▸ **DATA BLOCK**
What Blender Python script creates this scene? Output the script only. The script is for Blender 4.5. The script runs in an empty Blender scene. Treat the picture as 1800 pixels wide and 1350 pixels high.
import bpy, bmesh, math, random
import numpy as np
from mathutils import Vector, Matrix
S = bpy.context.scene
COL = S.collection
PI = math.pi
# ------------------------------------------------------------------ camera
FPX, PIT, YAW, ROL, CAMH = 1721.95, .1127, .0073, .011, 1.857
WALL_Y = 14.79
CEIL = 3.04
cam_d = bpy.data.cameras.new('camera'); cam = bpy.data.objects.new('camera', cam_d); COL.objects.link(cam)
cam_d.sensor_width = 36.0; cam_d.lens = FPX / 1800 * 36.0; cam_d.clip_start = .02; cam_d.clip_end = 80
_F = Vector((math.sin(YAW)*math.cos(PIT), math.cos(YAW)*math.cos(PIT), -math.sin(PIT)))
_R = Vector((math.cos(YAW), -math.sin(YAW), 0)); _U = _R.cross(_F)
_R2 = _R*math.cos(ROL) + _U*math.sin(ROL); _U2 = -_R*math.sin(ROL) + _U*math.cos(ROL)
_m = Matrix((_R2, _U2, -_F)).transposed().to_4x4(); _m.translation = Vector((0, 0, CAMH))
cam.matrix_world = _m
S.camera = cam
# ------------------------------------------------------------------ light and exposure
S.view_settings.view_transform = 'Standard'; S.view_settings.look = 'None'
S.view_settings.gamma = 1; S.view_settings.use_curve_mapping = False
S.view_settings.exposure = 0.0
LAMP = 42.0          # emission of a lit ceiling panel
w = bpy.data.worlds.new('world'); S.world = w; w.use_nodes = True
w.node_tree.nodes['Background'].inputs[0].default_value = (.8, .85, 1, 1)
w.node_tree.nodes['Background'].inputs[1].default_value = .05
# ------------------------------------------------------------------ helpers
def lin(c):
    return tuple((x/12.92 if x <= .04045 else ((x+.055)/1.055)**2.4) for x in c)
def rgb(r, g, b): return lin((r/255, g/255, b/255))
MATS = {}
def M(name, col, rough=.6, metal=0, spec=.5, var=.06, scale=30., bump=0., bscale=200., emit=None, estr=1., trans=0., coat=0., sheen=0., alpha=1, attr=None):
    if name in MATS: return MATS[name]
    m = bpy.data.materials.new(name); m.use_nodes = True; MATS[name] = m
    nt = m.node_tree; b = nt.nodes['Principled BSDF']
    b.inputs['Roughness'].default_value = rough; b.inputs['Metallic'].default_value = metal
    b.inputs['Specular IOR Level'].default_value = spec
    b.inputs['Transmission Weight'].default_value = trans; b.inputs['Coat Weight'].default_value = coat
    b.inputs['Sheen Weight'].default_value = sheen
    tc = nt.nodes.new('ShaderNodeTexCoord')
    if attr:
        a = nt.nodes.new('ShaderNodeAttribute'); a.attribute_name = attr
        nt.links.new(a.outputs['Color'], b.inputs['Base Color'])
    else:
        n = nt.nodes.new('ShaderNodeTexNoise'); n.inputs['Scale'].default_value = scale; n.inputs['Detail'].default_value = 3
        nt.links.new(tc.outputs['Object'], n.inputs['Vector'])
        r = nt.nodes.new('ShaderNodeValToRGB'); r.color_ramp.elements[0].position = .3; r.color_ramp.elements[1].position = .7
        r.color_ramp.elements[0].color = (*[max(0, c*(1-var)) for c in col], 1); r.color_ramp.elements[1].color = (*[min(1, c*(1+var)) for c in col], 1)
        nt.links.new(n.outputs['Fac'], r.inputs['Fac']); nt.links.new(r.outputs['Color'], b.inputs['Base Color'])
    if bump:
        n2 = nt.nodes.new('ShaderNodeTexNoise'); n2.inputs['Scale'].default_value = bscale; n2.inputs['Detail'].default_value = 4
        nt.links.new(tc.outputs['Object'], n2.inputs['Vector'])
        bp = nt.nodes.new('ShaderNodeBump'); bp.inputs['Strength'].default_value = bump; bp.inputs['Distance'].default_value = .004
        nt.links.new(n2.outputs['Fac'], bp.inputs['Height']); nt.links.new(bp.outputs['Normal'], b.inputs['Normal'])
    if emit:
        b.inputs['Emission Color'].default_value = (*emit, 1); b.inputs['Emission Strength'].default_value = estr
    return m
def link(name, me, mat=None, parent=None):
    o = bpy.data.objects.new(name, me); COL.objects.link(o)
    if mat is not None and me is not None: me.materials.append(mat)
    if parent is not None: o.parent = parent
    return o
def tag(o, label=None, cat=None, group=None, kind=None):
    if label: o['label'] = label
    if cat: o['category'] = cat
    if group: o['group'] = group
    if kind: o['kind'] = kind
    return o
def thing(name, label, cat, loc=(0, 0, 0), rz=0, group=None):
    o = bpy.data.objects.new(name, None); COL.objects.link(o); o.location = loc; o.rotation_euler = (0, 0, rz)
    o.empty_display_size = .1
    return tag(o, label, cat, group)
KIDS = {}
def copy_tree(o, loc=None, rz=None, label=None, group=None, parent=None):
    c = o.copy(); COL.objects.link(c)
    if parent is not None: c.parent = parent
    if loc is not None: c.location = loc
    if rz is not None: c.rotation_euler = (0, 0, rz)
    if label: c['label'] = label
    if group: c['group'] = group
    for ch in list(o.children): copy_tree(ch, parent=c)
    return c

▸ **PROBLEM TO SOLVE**
Work out the number of lines in this listing that include the word "scene". Reply with that number only.

▸ **SOLUTION TO THIS EXERCISE**
2